Extract only the first line of the listing and every line after it up to and including the one with "return m.build('vein', 'vein_brown', parent)". Omit the pictures.

DATA PROVIDED:
────────────────────
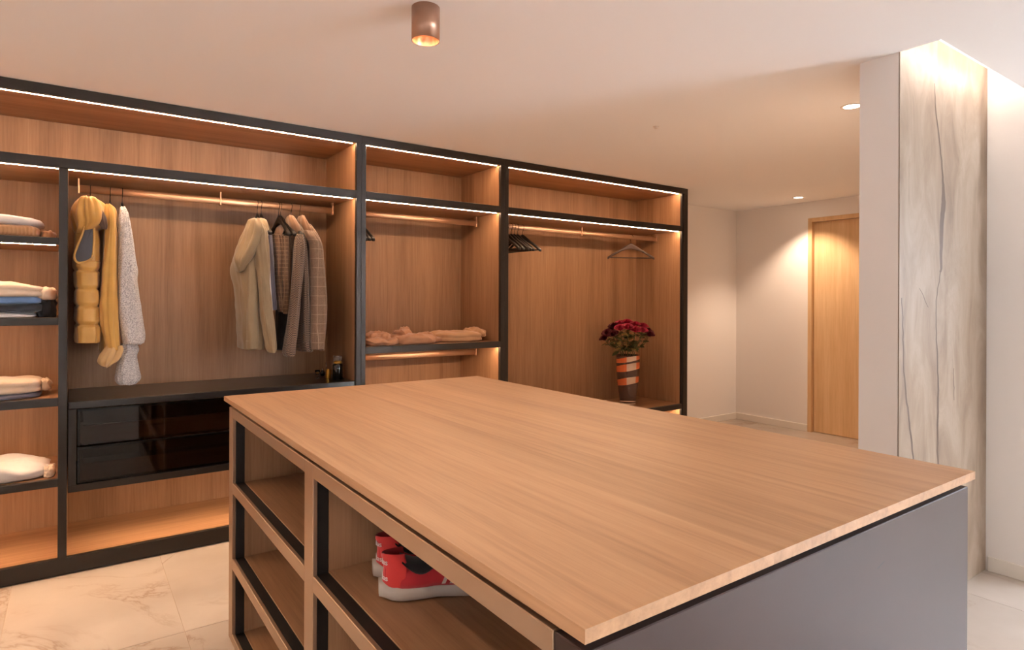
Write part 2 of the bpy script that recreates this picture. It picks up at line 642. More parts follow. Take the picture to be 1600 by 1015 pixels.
def vein(pts, parent):
    """flat mineral vein following points given as (px, py, width in px)"""
    q = []
    pts = catmull(pts, 5)
    for k, (px, py, wd_) in enumerate(pts):
        jx = (noise.noise(Vector((py * 0.09, 3.1, 0))) * 1.4)
        a, b = at(px + jx - wd_ / 2, py, SY - 0.0006), at(px + jx + wd_ / 2, py, SY - 0.0006)
        q.append((a, b))
    m = MB()
    vs = [p for ab in q for p in ab]
    m.add(vs, [(2 * i, 2 * i + 1, 2 * i + 3, 2 * i + 2) for i in range(len(q) - 1)])
    return m.build('vein', 'vein_brown', parent)


vein([(1460, 130, 1.0), (1462, 170, 1.2), (1467, 210, 1.5), (1472, 260, 1.8), (1474, 295, 4), (1474, 320, 7), (1472, 345, 6), (1471, 385, 4.5), (1470, 425, 3)], st)
vein([(1470, 425, 1.5), (1463, 470, 1.2), (1463, 520, 1.5), (1465, 570, 2), (1466, 620, 2.4), (1465, 680, 2.6), (1466, 740, 2.4), (1467, 800, 2), (1465, 870, 1.6), (1467, 925, 1)], st)
vein([(1409, 465, 1.2), (1411, 520, 1.8), (1412, 570, 2), (1416, 620, 2.4), (1421, 660, 2.6), (1427, 715, 2.4), (1433, 790, 2), (1437, 870, 1.6), (1444, 935, 1)], st)
vein([(1437, 450, 0.8), (1444, 465, 1), (1450, 480, 0.8)], st)
vein([(1490, 575, 0.8), (1490, 600, 1), (1491, 625, 0.8)], st)
slot = tag(MB().bbox(PX0 + 0.03, XR - 0.03, 1.068, 1.082, H + 0.085, H + 0.098, 0.001).build('slot_light_strip', 'led_slot'),
           'warm white light strip hidden in the ceiling slot above the stone slab', 'light strip')

# ------------------------------------------------------------------ wardrobe
D, WB = 3.757, 4.35
FD = 0.028                                   # depth of the dark face bars


def led(parent, x0, x1, z):
    m = MB().box(x0, x1, D + 0.038, D + 0.0435, z + 0.0001, z + 0.0014)
    return m.build('led_strip', 'led', parent)


def shelf(parent, x0, x1, z0, z1, lit=True, name='shelf', front='dark_bronze'):
    """wooden board with a dark face bar and, below it, a light strip"""
    sh = box(name, 'oak_along_x', parent, x0, x1, D + FD, WB, z0 + 0.001, z1 - 0.001)
    box('face_bar', front, sh, x0, x1, D, D + FD, z0, z1)
    if lit:
        led(sh, x0 + 0.012, x1 - 0.012, z0 - 0.0005)
    return sh


def upright(parent, x0, x1, z0=0.08, z1=2.35):
    p = box('upright', 'oak_vertical', parent, x0, x1, D + FD, WB, z0, z1)
    box('face_bar', 'dark_bronze', p, x0, x1, D, D + FD, z0, z1)
    return p


def rail(parent, x0, x1, z, brackets, ztop):
    n = 14
    rs = []
    for x in (x0, x1):
        rs.append([(x, 4.05 + 0.010 * math.cos(2 * PI * j / n), z + 0.021 * math.sin(2 * PI * j / n)) for j in range(n)])
    r = MB().rings(rs).build('hanging_rail', 'rail_bronze', parent)
    for bx_ in brackets:
        MB().bbox(bx_ - 0.004, bx_ + 0.004, 4.036, 4.064, z - 0.026, ztop, 0.001).build('bracket', 'rail_bronze', r)
    return r


def carcass(name, label, x0, x1):
    t = thing(name, label, 'wardrobe', 'wardrobe units along the back wall')
    box('back_panel', 'oak_vertical', t, x0, x1, WB - 0.018, WB, 0.08, 2.35)
    b = box('base', 'oak_base_lit', t, x0, x1, D + FD, WB, 0.012, 0.082)
    box('plinth', 'dark_bronze', b, x0, x1, D, D + FD, 0.002, 0.0835)
    return t


P1, P2, P3 = (-0.060, -0.024), (1.4555, 1.487), (2.557, 2.592)
ZT0, ZT1, ZM0, ZM1 = 2.35, 2.399, 2.0, 2.0486
# unit with the shelf column and the wide hanging bay
wa = carcass('wardrobe', 'wide wardrobe unit with shelf column, hanging clothes and dark drawers', XL, 1.487)
shelf(wa, XL, 1.487, ZT0, ZT1, False, 'top_panel')
led(wa, XL + 0.02, 1.443, ZT0 - 0.0005)
upright(wa, *P2)
shelf(wa, XL + 0.002, P2[0], ZM0, ZM1, False)
led(wa, XL + 0.02, P1[0] - 0.003, ZM0 - 0.0005)
led(wa, P1[1] + 0.003, P2[0] - 0.012, ZM0 - 0.0005)
upright(wa, *P1, 0.08, ZM0)
for z0, z1 in ((1.622, 1.656), (1.229, 1.265), (0.832, 0.872), (0.438, 0.476)):
    shelf(wa, XL + 0.002, P1[0], z0, z1)
rail(wa, 0.017, 1.405, 1.948, (0.021, 0.718, 1.401), ZM0)
# narrower middle unit
wb = carcass('wardrobe', 'narrow middle wardrobe unit with folded clothes on its shelf', 1.487, 2.592)
shelf(wb, 1.487, 2.592, ZT0, ZT1, False, 'top_panel')
led(wb, 1.53, 2.545, ZT0 - 0.0005)
upright(wb, 1.487, 1.5185)
upright(wb, P3[0], 2.592)
shelf(wb, 1.5185, P3[0], ZM0, ZM1)
shelf(wb, 1.5185, P3[0], 1.014, 1.057)
rail(wb, 1.535, 2.529, 1.948, (1.539, 2.525), ZM0)
rail(wb, 1.535, 2.529, 0.962, (1.539, 2.525), 1.014)
# right unit
wc = carcass('wardrobe', 'right wardrobe unit holding the vase and loose hangers', 2.592, 4.659)
shelf(wc, 2.592, 4.659, ZT0, ZT1, False, 'top_panel')
led(wc, 2.64, 4.57, ZT0 - 0.0005)
upright(wc, 2.592, 2.627)
ue = box('upright', 'oak_vertical', wc, 4.583, 4.659, D + FD, WB, 0.08, 2.35)
box('face_bar', 'dark_bronze', ue, 4.600, 4.659, D, D + FD, 0.08, 2.35)
box('edge_strip', 'liner_black', ue, 4.583, 4.600, D + 0.006, D + FD, 0.08, 2.35)
shelf(wc, 2.627, 4.583, ZM0, ZM1)
shelf(wc, 2.627, 4.583, 0.364, 0.410)
rail(wc, 2.646, 4.556, 1.948, (2.650, 3.599, 4.552), ZM0)

# drawer cabinet in the wide hanging bay
dc = thing('drawer_cabinet', 'low black cabinet with two smoked glass drawers below the hanging clothes', 'cabinet')
X0, X1, DZ0, DZ1 = P1[1] + 0.004, 1.451, 0.397, 0.846
box('top_board', 'black_lacquer', dc, X0, X1, D + 0.008, WB - 0.02, DZ1 - 0.036, DZ1, bev=0.003)
box('side_board', 'dark_bronze', dc, X0, X0 + 0.034, D + 0.008, WB - 0.02, DZ0 + 0.036, DZ1 - 0.036)
box('side_board', 'dark_bronze', dc, X1 - 0.034, X1, D + 0.008, WB - 0.02, DZ0 + 0.036, DZ1 - 0.036)
bb = box('bottom_board', 'dark_bronze', dc, X0, X1, D + 0.008, WB - 0.02, DZ0, DZ0 + 0.036)
led(bb, X0 + 0.02, X1 - 0.02, DZ0 - 0.0005)
box('rear_board', 'oak_along_x', dc, X0 + 0.034, X1 - 0.034, WB - 0.04, WB - 0.02, DZ0 + 0.036, DZ1 - 0.036)
for k, (z0, z1) in enumerate(((0.437, 0.615), (0.625, 0.806))):
    dr = MB().bbox(X0 + 0.038, X1 - 0.038, D + 0.016, D + 0.022, z0, z1, 0.001).build('drawer_front', 'smoked_glass', dc)
    bx_ = MB()
    bx_.box(X0 + 0.05, X1 - 0.05, D + 0.05, WB - 0.06, z0 + 0.004, z0 + 0.016)
    bx_.box(X0 + 0.05, X0 + 0.062, D + 0.05, WB - 0.06, z0 + 0.016, z1 - 0.07)
    bx_.box(X1 - 0.062, X1 - 0.05, D + 0.05, WB - 0.06, z0 + 0.016, z1 - 0.07)
    bx_.box(X0 + 0.062, X1 - 0.062, D + 0.05, D + 0.062, z0 + 0.016, z1 - 0.09)
    bx_.box(X0 + 0.062, X1 - 0.062, WB - 0.072, WB - 0.06, z0 + 0.016, z1 - 0.07)
    bx_.box(0.32, 0.332, D + 0.062, WB - 0.072, z0 + 0.016, z1 - 0.075)
    bx_.build('drawer_box', 'oak_along_x', dr)
    MB().bbox(X0 + 0.038, X1 - 0.038, D + 0.022, D + 0.034, z1 - 0.012, z1, 0.001).build('pull_edge', 'black_lacquer', dr)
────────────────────
TASK RESULT:
Write part 2 of the bpy script that recreates this picture. It picks up at line 642. More parts follow. Take the picture to be 1600 by 1015 pixels.
def vein(pts, parent):
    """flat mineral vein following points given as (px, py, width in px)"""
    q = []
    pts = catmull(pts, 5)
    for k, (px, py, wd_) in enumerate(pts):
        jx = (noise.noise(Vector((py * 0.09, 3.1, 0))) * 1.4)
        a, b = at(px + jx - wd_ / 2, py, SY - 0.0006), at(px + jx + wd_ / 2, py, SY - 0.0006)
        q.append((a, b))
    m = MB()
    vs = [p for ab in q for p in ab]
    m.add(vs, [(2 * i, 2 * i + 1, 2 * i + 3, 2 * i + 2) for i in range(len(q) - 1)])
    return m.build('vein', 'vein_brown', parent)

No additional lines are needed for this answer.